As far as making excuses, this is the reality in the UK (although this reality doesn’t apply to me! lol). Alot of my old school friends (guys I literally grew up with) who get looked down upon simply because they never read a book or two and passed a couple of exams, lol.
Surely here in the UK, when girls were being outperformed by boys, girls should have rolled up their sleeves and women shouldn’t have expected government to make sweeping reforms to the education system to help them.
Look, guys need to work harder, absolutely, I agree with you. However governments should help guys, particularly here in the UK. If they are underperforming, why are they underperforming and what can be done to help them?

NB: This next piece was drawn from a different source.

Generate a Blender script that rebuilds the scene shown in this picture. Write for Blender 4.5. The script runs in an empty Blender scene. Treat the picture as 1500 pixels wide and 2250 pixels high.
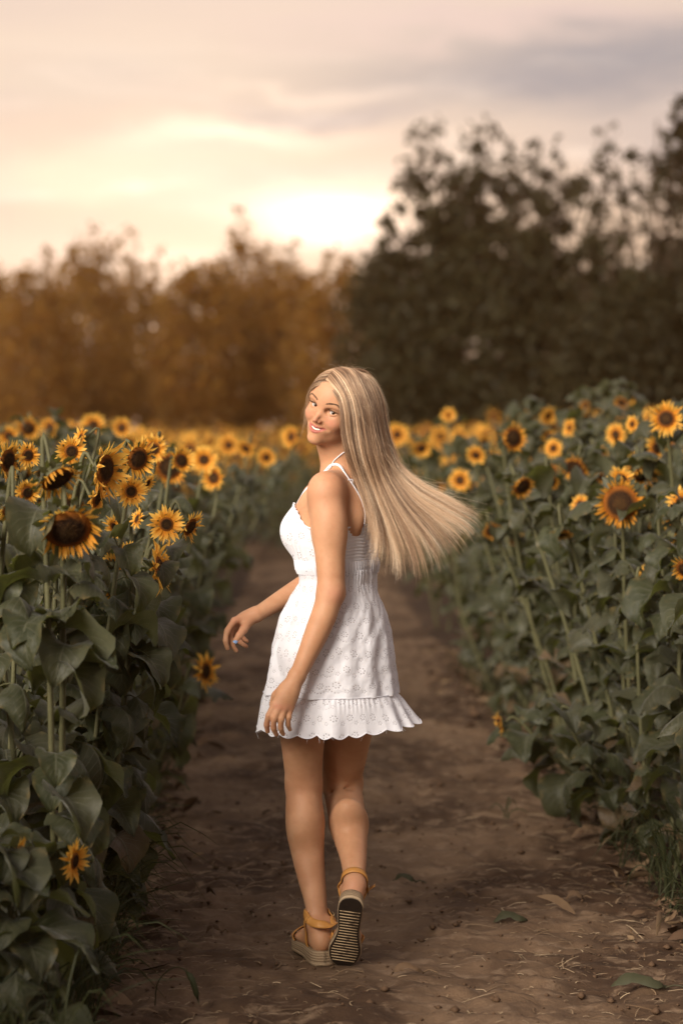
import bpy, math, random
import numpy as np
from mathutils import Vector, Matrix, noise as mnoise

random.seed(7)
RNG = np.random.default_rng(7)
SC = bpy.context.scene
COL = SC.collection
PI = math.pi

# ------------------------------------------------------------------ camera
FPX, CX, CY, HOR, CAMH = 5312.0, 750.0, 1125.0, 965.0, 1.50   # focal length in photo pixels, centre, horizon row
PITCH = math.atan((CY - HOR) / FPX)
cam_d = bpy.data.cameras.new('camera')
cam = bpy.data.objects.new('camera', cam_d)
COL.objects.link(cam)
cam.location = (0, 0, CAMH)
cam.rotation_euler = (PI / 2 - PITCH, 0, 0)
cam_d.sensor_fit = 'VERTICAL'
cam_d.sensor_height = 36.0
cam_d.lens = FPX / 2250.0 * 36.0
cam_d.clip_start = 0.1
cam_d.clip_end = 3000
cam_d.dof.use_dof = True
cam_d.dof.focus_distance = 6.86
cam_d.dof.aperture_fstop = 2.3
SC.camera = cam

# ------------------------------------------------------------------ render settings
SC.render.engine = 'CYCLES'
SC.cycles.use_denoising = True
SC.cycles.use_adaptive_sampling = True
SC.cycles.adaptive_threshold = 0.01
SC.cycles.max_bounces = 7
SC.cycles.diffuse_bounces = 3
SC.cycles.glossy_bounces = 3
SC.cycles.transmission_bounces = 5
SC.cycles.transparent_max_bounces = 10
SC.cycles.volume_bounces = 1
SC.cycles.sample_clamp_indirect = 6.0
SC.view_settings.view_transform = 'Standard'
SC.view_settings.look = 'None'
SC.view_settings.gamma = 1.0
SC.view_settings.use_curve_mapping = False
SC.view_settings.exposure = 0.38


# ------------------------------------------------------------------ node helpers
class G:
    """a socket one can do arithmetic with"""
    def __init__(s, nt, sock): s.nt, s.s = nt, sock
    def _m(s, op, *a):
        n = s.nt.nodes.new('ShaderNodeMath'); n.operation = op
        for i, v in enumerate((s,) + a):
            if isinstance(v, G): s.nt.links.new(v.s, n.inputs[i])
            else: n.inputs[i].default_value = v
        return G(s.nt, n.outputs[0])
    def __add__(s, o): return s._m('ADD', o)
    def __radd__(s, o): return s._m('ADD', o)
    def __sub__(s, o): return s._m('SUBTRACT', o)
    def __rsub__(s, o): return s._m('MULTIPLY', -1.0)._m('ADD', o)
    def __mul__(s, o): return s._m('MULTIPLY', o)
    def __rmul__(s, o): return s._m('MULTIPLY', o)
    def __truediv__(s, o): return s._m('DIVIDE', o)
    def f(s, op, *a): return s._m(op, *a)
    def step(s, a, b):        # smooth 0..1 between a and b
        n = s.nt.nodes.new('ShaderNodeMapRange'); n.interpolation_type = 'SMOOTHSTEP'
        s.nt.links.new(s.s, n.inputs[0]); n.inputs[1].default_value = a; n.inputs[2].default_value = b
        return G(s.nt, n.outputs[0])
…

My phupos saw hundreds of rishtas - to short, to fat, looked at me the wrong way, to many sisters, MIL is to chalak, guy’s to introverted etc etc. Whilst I feel one has the right to not marry down so to speak, a little bit of compromise is required. Guys my phupos turned down in their twenties are the same guys they were begging for once they hit their mid thirties. They never snapped out of it until my dad got angry with them and told them to snap out of it and reminded them they have no father and asked them what they would do when god forbid anything happened to him. I know the girls will say, well they had careers etc, they would have been fine, but sometimes you need your own family and kids. My sister on the other hand, is totally different, literally the seond rishta that was available for her, she accepted (although the guy is pretty well educated and makes a very good salary, plus none of the sasu amma drama).

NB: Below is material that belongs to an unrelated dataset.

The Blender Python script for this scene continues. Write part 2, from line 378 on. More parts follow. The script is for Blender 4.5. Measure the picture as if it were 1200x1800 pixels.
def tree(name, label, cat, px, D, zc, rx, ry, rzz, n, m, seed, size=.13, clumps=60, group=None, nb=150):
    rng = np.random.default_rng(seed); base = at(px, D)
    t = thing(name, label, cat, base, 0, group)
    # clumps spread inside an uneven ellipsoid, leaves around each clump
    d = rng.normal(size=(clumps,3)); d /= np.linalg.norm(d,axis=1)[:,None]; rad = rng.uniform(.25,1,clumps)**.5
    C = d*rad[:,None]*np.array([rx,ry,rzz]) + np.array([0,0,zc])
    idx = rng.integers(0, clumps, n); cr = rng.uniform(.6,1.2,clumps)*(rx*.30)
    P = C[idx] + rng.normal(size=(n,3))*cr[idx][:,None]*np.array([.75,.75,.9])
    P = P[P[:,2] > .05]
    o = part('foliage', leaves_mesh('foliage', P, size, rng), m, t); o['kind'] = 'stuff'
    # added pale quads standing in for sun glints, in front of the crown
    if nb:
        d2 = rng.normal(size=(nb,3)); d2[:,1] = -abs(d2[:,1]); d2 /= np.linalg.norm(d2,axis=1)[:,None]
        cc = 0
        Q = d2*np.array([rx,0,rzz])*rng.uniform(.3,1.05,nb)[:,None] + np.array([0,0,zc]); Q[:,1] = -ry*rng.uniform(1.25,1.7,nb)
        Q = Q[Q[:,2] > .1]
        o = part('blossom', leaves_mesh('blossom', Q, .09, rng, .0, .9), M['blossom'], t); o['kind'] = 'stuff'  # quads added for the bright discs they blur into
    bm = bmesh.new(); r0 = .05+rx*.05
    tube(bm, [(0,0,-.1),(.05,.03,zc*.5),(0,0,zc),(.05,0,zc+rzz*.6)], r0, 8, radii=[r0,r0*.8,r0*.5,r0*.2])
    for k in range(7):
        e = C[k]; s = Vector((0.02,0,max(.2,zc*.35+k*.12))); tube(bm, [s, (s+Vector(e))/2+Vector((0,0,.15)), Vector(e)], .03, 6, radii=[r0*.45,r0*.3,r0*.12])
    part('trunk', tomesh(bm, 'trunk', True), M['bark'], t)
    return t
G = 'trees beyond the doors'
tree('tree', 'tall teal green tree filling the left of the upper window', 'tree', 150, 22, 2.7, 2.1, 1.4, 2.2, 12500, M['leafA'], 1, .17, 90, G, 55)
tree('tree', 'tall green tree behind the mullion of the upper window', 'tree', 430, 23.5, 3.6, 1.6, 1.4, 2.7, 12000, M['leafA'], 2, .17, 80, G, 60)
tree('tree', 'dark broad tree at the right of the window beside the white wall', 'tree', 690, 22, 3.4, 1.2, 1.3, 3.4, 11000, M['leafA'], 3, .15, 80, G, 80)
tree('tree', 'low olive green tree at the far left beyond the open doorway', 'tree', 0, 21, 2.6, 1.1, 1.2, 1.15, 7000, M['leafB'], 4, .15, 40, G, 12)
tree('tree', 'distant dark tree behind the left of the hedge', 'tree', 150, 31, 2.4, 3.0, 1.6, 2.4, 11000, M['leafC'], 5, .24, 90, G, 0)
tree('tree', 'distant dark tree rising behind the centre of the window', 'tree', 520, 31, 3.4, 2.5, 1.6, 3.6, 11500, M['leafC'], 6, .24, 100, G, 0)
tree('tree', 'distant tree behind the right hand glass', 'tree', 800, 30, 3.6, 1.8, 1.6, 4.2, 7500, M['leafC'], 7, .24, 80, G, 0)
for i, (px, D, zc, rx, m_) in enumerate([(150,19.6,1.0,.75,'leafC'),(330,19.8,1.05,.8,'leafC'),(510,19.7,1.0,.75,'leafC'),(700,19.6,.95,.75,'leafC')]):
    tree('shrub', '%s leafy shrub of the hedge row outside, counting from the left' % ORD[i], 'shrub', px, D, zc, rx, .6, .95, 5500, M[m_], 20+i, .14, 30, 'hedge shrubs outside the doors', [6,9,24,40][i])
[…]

I’ve recently had cousins who have married guys not established or with numerous sisters to be married off without a father etc. Sometimes you need to look where you could potentially be 10 years from now. One of my khalas married a guy who’s visa literally running out, they did no walima, didn’t have money for a home etc. We helped them out for a year, by which time the guy established himself and now he brings home £80K basic a month before bonus (15 odd years later). Sometimes you got to take a chance!
As far as intimidating you, nothing could be further from the truth. I am merely give my two cents and experiences from within my own family. I have a phupo’s daughter who has literally rejected hundreds of rishtas and now she is early thirties they are in panick mode, guys she rejected are happily married with kids to educated, pretty “suljihuwi” bahu types. The guys they see now have the nakhra, they want girls in their twenties. I agree that a person should know their self worth (this is badabing you’re talking to!) but humbling yourself sometimes is a requirement and indeed a necceisty.